95% tego co ucza na studiach przydane jest do NICZEGO
hyhy, nie tylko na studiach
jest taki serwis jak zadane.pl gdzie dzieciaki publikuja tresc zadan domowych i inni to rozwiazuja. Za to sa rozne punkty i takie tam bzdety
No wiec wszedlem tam sobie i mysle sobie : "aa, rozwiaze jakies zadanie". Zrobilem jedno na poziomie chyba 5 klasy szkoly podstawowej z matematyki. Raz, ze ktos mnie uprzedzil bo zanim sobie przypomnialem jak to rozpisac, aby 5-klasista zrozumial to minelo z 10 minut
Dwa to juz reszty jakichs innych zadan, z innych przedmiotow (trudnosc: gimnazjum, liceum) mi sie nie chcialo zaczynac bo ... zwyczajnie nie umialbym ich rozwiazac bez otworzenia ksiazki czy skorzystania z google. Jaki wniosek ? Jestem tepakiem ? Byc moze, ale nie przeszkadza mi to w pracy gdzie obiektywnie mowiac nie wysilam sie zbytnio, a biore sporo
Czyli jaki jest prawdziwy wniosek ? Taki, ze cala polska edukacja uczy rzeczy tak abstrakcyjnych, tak bezuzytecznych, ze dopiero gdy sie popracuje troche mozna to dostrzec. z 80 % czego sie nauczylem i tak nie pamietam i co najwazniejsze, nie jest mi to do niczego potrzebne... Ja rozumiem, ze wiedza ogolna jest potrzebna - jestem jej zwolennikiem, ale nie da sie ukryc, ze wiekszosc to i tak zwyczajne zasmiecanie mozgu. Swiat sie zmienia, pare lat to tak jak kiedys pewnie ze 3 dekady, a edukacja tak naprawde niewiele sie zmeinila. Tak naprawde to najbardziej przydaje mi sie to czego nauczyli mnie rodzice + to czego sam sie nauczylem (czy to samemu uczac sie tego co mi sie podoba, czy robiac cos w pracy)

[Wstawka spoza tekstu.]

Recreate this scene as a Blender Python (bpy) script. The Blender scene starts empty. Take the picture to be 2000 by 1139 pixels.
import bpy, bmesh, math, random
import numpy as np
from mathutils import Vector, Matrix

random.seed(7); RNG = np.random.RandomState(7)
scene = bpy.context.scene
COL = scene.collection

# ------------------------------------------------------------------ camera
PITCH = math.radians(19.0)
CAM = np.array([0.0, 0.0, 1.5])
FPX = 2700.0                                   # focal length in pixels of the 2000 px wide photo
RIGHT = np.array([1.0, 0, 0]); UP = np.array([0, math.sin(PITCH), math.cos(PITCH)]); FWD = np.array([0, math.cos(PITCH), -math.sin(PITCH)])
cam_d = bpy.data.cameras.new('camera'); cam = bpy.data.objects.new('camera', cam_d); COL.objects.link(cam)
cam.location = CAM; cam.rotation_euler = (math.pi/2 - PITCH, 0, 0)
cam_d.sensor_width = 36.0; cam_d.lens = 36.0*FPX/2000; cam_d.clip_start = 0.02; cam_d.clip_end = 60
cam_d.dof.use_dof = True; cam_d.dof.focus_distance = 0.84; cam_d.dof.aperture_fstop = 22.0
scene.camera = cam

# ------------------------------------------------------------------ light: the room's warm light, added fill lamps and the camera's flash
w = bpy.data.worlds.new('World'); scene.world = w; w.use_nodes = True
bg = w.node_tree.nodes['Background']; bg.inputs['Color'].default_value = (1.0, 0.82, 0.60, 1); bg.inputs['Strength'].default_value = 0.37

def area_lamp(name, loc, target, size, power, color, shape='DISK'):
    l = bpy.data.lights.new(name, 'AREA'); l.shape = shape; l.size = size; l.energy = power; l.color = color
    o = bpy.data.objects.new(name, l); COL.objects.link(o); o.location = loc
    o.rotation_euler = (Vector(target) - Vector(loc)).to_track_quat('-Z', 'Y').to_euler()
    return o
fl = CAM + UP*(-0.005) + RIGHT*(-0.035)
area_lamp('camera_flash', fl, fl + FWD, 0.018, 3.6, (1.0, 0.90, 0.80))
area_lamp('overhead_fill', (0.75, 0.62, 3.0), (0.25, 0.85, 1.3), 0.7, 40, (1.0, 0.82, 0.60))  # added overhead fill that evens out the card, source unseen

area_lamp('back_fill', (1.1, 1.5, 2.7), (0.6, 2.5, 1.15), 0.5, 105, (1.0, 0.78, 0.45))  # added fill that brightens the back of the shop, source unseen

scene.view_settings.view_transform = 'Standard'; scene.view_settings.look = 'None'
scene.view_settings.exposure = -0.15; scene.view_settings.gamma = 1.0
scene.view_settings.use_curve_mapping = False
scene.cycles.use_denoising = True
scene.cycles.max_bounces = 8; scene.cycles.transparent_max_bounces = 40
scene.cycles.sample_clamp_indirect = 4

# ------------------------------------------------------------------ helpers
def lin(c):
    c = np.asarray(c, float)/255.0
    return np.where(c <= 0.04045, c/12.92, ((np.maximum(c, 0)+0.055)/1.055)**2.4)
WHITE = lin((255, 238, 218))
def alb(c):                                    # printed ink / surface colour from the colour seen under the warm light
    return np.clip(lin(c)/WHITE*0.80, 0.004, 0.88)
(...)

na rynku pracy posiadanie studiow warte nie jest NIC
Mi sie przydalo ... ale dopiero na etapie gdy mialem jakichs ludzi pod soba. Czyli mowiac wprost - studia nie pomoglyby mi w znalezieniu pierwszej pracy. Pozniej pomogly, ale tak naprawde to taki sam efekt przyniosloby przeczytanie dwoch ksiazek o tematyce zblizonej do tego co mialem na studiach ...
To troche taki zamkniety swiatek - gdzie zyje jakas tam grupka ludzi, egzystuje, robia te swoje bzdurne ksiazki, niektorzy te same wyklady maja od 20 lat - wiekszosc przecietnych studiow to jedna wielka fikcja, do tego poziom z roku na rok leci na leb, na szyje.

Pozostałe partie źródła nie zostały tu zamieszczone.